-- Start --

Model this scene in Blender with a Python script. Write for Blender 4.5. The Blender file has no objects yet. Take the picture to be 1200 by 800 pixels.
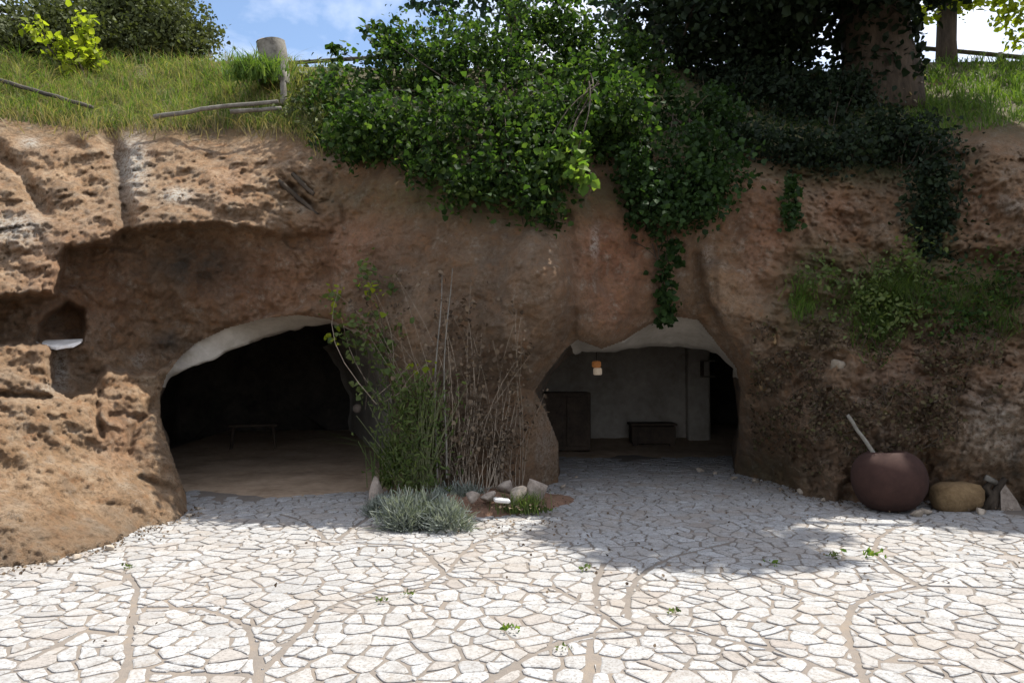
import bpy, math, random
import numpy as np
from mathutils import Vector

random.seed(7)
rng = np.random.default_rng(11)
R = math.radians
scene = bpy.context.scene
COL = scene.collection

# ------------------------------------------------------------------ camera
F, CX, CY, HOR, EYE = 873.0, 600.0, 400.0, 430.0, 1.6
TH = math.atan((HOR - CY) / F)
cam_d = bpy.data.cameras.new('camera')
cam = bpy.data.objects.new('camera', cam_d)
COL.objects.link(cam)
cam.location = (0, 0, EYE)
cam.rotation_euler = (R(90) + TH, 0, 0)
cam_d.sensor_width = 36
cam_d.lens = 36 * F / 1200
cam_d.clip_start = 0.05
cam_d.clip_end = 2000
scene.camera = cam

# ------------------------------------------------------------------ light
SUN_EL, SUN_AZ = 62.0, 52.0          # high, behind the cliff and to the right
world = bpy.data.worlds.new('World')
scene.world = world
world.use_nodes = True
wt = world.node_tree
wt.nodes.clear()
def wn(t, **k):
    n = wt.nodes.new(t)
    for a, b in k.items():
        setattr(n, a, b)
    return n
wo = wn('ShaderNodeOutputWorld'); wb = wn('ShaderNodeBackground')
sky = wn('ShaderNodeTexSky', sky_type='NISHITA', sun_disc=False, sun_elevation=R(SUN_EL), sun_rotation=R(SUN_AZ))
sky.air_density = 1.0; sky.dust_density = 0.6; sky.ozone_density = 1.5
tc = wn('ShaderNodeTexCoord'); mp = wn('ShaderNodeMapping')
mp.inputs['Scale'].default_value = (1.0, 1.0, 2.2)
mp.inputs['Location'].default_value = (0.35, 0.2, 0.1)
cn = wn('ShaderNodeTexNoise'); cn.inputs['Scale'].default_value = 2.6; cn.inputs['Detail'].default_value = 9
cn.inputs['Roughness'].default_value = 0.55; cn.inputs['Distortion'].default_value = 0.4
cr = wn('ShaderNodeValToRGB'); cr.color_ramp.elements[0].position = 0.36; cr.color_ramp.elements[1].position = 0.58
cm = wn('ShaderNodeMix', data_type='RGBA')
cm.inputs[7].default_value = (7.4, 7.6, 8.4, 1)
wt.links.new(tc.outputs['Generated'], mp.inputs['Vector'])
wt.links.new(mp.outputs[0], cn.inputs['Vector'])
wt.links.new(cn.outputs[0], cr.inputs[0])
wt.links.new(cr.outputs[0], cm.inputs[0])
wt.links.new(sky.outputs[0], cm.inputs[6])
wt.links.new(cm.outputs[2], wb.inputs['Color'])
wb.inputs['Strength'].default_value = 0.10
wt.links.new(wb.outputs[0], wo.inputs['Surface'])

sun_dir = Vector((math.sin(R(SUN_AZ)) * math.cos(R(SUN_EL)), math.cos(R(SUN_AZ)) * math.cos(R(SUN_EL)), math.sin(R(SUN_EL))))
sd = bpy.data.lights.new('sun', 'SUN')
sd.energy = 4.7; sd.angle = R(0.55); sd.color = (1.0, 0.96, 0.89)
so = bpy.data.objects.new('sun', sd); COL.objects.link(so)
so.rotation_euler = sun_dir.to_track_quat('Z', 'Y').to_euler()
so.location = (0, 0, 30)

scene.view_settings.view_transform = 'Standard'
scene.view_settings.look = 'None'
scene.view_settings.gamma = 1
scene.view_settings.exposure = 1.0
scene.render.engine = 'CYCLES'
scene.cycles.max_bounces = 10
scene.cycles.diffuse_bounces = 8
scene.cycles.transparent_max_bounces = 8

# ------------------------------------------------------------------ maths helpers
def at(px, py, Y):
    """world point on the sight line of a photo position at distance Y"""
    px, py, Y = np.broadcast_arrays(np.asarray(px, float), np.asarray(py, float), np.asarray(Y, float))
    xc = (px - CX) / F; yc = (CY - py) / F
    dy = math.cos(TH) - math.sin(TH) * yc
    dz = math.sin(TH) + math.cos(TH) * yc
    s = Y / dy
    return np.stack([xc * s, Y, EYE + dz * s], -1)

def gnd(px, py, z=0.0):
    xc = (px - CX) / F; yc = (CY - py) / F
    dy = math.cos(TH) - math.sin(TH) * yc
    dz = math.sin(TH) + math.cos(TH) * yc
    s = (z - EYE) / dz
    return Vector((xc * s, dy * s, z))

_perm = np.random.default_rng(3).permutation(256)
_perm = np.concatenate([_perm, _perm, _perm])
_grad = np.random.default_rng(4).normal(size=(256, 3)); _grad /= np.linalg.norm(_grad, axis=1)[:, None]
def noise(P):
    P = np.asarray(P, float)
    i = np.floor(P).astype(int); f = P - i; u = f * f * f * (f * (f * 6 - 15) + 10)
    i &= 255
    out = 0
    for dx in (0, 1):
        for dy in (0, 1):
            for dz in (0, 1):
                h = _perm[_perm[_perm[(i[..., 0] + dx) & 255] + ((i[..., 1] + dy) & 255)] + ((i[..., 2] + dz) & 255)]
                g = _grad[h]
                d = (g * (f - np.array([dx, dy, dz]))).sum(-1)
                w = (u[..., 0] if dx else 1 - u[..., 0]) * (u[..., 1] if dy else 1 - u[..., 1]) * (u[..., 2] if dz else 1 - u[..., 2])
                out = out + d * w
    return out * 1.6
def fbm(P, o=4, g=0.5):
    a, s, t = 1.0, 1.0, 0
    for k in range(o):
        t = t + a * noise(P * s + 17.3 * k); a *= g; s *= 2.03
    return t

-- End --

◆ **What the task requires**
Return exactly what appears from the opening line of the material through the line with "COL = scene.collection", apart from the pictures.

◆ **The reply**
Model this scene in Blender with a Python script. Write for Blender 4.5. The Blender file has no objects yet. Take the picture to be 1200 by 800 pixels.
import bpy, math, random
import numpy as np
from mathutils import Vector

random.seed(7)
rng = np.random.default_rng(11)
R = math.radians
scene = bpy.context.scene
COL = scene.collection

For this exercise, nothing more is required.